同様の立地条件に近いのは佐賀競馬場高知競馬場になるだろうか。いずれも駅からはバスで10分以上かかる。
交通手段は金沢の例を真似るとしても、問題は窓口数や観客席数の方だろう。
いずれも現状ではJBCの来場者を捌き切れないだろう。観客減で今はむしろ窓口数を減らす一方だからだ。
佐賀競馬場については一つ考えられる方法がある。それはJRA場外である「WINS佐賀」の窓口を使わせてもらうのだ。
それが可能になれば佐賀でのJBC開催に一歩近づくと思うのだが、どうだろうか。
笠松や浦和は交通の便は良いが、それが逆にネックになっている面もあるのかもしれない。
駅から競馬場までは住宅街の細い路地を歩いていかなければならないため、往来の多さの影響がどうなるか。
門別は札幌からとにかく遠すぎ、苫小牧からでもまだ遠い。一応、富川駅が最寄り駅にはなるのだが、
バスで輸送するにも駅側にバスをつけるスペースがなく、また日高本線も本数が少なくてかなり利用し辛い。

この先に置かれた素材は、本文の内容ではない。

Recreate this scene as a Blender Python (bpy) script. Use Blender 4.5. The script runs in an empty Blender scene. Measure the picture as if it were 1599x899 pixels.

門別と笠松に関しては『競馬ブック』のコラムで誰かが書いていたが、JBC開催日だけJRAの施設を借用できないかと。
ホッカイドウ競馬はかつて札幌競馬場で開催を行っていたことがあった。愛知県競馬組合(名古屋)もまた
中京競馬場で開催をしていたが、いずれも競馬場利用料が高額なため近年は一切開催しなくなっている。
普段の開催なら赤字だろうが、JBC開催となれば競馬場利用料もペイできるだろう。
名古屋競馬は自前での開催実績があるが、笠松の方は隣県にはなるが中京を借りることはできないのだろうか。
JBC開催には一部賞金負担のほか、こういった競馬場側の出費も大きいものになってしまう。
しかし金沢の例を見るに開催のタイミングさえ誤らなければ大きな黒字も可能なコンテンツだと思う。


来年度の盛岡開催は今年と同じ祝日月曜日の開催だが、2016年・2017年の文化の日は祝日だが連休ではなくなる。
2018年は土曜日だがこれだとJRAの開催と被ってしまう。2019年は日曜日でやっと月曜日が振替休日になる。
今年の金沢は上でも書いたようにドンピシャのタイミングで開催が出来てこれだけの記録的売上に繋がった。
連休の方が売り上げは伸びるだろうし、PATの影響も考えるとJRAと開催が被るのも好ましくない。
ナイター開催ならば影響は少ないだろうが、昼間開催となるとできるだけ競合したくない相手である。
佐賀には2019年あたり目指してほしいものだが、果たしてそれまで競馬場が存続しているか……問題はそこだけだ。